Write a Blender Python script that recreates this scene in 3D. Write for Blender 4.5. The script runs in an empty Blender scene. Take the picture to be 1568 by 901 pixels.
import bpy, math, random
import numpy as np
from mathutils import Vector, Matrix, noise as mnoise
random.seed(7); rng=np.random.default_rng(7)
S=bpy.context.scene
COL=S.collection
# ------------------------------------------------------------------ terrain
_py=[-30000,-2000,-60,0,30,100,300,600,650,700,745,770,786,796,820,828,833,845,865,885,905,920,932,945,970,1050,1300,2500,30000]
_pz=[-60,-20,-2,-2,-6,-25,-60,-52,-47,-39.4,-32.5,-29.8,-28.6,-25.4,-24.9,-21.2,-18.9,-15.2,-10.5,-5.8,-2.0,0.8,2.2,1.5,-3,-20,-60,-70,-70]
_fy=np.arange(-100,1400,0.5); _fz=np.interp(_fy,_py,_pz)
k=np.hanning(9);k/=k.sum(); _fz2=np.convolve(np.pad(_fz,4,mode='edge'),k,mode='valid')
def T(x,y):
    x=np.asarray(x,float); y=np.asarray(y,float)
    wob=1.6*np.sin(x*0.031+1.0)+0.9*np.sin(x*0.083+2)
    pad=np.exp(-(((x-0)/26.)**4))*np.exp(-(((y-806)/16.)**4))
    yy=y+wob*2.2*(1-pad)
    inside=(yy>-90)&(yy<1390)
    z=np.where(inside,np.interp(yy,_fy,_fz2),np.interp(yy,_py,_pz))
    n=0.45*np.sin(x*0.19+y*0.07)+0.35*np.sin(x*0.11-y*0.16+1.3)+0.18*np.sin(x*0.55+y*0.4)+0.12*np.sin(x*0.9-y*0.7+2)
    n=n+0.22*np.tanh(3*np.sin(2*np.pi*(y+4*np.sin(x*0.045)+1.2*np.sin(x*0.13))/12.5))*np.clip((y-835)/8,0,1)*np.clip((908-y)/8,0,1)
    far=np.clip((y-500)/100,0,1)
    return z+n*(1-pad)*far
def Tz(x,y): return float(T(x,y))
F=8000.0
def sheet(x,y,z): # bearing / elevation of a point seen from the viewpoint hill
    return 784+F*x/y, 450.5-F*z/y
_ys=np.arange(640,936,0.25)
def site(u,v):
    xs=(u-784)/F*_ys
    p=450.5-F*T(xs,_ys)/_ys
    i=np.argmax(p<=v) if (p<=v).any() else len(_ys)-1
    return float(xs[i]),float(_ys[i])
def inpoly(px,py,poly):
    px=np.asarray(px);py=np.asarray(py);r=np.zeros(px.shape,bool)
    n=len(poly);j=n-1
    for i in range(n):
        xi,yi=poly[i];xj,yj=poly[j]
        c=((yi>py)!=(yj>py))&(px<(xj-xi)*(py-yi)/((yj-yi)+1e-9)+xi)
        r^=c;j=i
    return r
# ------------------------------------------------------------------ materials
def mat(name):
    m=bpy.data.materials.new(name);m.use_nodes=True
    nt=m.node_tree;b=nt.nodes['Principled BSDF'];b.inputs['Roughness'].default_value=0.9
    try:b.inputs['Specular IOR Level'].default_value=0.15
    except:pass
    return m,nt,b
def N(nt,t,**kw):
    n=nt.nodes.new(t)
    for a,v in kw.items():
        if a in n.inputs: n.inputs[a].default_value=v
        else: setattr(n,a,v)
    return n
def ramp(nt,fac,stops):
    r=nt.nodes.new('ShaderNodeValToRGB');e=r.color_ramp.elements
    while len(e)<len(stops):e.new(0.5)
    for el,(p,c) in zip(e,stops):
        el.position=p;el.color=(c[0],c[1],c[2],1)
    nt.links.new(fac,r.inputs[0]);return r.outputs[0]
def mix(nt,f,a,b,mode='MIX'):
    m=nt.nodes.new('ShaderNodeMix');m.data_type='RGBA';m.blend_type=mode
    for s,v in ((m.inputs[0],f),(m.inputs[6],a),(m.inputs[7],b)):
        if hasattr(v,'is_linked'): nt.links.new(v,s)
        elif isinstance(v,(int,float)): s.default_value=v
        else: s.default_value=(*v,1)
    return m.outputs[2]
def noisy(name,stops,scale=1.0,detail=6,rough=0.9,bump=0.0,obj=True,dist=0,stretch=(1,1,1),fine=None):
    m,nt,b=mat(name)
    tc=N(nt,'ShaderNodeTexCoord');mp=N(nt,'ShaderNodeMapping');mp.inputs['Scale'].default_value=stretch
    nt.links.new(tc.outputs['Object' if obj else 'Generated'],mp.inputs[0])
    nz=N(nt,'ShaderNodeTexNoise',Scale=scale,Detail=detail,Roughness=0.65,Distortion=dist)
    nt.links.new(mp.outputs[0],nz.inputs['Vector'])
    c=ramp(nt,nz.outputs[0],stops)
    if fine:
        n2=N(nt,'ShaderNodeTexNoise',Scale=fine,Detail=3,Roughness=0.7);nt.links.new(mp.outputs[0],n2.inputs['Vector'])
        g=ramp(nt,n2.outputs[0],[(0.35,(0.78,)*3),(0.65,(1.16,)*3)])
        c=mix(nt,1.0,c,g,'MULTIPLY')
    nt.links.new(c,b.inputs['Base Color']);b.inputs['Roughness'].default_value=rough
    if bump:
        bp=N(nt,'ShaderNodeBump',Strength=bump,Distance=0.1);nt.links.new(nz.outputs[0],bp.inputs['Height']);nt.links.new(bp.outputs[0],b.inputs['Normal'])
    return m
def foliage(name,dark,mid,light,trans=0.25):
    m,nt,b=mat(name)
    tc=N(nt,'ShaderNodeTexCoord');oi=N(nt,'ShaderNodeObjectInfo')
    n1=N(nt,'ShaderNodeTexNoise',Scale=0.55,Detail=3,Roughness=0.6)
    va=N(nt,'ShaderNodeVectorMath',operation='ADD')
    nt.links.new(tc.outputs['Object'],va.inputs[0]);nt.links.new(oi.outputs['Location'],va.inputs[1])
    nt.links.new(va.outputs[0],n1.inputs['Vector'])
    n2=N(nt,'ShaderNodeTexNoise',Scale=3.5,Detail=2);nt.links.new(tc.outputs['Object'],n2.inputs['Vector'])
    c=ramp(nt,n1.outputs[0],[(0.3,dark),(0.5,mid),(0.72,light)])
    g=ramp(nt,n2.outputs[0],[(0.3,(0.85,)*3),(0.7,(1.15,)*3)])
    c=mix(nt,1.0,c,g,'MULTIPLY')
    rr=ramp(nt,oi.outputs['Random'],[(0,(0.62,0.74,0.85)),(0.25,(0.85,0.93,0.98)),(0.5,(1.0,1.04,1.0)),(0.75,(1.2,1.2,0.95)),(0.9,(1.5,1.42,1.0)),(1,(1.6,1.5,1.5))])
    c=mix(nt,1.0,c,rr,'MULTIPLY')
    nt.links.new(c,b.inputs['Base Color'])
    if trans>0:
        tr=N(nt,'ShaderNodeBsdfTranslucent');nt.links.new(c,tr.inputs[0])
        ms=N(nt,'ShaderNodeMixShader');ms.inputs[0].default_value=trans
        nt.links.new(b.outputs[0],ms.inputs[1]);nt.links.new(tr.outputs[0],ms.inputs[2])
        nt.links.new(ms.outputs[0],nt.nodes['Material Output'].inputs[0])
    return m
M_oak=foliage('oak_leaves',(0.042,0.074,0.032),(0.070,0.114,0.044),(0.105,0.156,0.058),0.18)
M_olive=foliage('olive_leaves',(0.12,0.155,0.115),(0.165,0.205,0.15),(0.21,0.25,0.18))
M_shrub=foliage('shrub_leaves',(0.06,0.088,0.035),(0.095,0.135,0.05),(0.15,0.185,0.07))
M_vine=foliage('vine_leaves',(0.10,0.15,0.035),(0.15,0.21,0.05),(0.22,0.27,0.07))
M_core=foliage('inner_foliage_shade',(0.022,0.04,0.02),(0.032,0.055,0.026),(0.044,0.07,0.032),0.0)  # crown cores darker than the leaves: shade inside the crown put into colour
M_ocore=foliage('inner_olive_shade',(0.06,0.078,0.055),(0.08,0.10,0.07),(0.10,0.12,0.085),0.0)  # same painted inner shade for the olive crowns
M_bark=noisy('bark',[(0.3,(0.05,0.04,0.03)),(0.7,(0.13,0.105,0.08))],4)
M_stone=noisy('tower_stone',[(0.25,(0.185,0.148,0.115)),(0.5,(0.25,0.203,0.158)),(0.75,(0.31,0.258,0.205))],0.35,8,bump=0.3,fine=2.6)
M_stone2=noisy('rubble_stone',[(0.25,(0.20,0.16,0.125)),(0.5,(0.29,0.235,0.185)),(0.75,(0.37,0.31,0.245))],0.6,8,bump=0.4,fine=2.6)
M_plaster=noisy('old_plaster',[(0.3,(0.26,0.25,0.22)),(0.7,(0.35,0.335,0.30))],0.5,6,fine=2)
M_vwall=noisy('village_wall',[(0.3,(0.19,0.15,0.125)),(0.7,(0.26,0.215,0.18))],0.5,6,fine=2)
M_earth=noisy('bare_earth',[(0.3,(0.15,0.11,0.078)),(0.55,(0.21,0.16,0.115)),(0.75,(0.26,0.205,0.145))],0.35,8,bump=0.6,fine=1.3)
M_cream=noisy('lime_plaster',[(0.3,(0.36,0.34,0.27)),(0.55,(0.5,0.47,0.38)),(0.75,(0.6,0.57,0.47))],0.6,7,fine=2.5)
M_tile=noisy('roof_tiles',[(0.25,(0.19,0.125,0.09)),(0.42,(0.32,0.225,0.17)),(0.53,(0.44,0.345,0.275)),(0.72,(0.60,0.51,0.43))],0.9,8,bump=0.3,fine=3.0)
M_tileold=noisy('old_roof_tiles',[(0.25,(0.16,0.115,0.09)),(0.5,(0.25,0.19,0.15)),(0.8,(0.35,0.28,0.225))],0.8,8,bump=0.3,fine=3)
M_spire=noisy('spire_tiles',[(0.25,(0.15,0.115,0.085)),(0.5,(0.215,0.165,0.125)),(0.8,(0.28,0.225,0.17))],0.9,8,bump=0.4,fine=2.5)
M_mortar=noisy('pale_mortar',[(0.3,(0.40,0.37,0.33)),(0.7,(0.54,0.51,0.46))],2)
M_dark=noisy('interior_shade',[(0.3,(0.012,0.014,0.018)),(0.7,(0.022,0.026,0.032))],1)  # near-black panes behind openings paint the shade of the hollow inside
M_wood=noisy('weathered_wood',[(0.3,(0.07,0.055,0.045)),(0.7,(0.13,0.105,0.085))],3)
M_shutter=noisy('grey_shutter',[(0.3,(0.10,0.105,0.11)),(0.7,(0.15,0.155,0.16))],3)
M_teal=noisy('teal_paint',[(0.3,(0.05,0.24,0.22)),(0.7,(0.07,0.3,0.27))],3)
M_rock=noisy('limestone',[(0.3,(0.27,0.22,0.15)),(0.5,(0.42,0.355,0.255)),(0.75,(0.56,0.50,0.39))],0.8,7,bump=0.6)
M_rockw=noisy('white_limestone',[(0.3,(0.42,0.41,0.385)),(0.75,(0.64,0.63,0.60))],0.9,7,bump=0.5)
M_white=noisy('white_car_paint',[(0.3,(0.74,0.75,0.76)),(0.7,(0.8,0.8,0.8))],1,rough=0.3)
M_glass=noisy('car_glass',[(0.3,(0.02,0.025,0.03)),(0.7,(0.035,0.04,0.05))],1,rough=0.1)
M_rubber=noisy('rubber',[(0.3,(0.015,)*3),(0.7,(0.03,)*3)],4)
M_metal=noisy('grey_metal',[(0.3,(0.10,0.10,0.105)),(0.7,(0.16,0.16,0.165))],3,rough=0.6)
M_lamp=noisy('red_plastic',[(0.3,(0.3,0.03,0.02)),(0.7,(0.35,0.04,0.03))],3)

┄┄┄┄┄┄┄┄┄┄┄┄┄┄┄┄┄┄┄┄

### [Written exercise]
Return a copy of every line that includes the word "scene".

### [Exercise response]
Write a Blender Python script that recreates this scene in 3D. Write for Blender 4.5. The script runs in an empty Blender scene. Take the picture to be 1568 by 901 pixels.
S=bpy.context.scene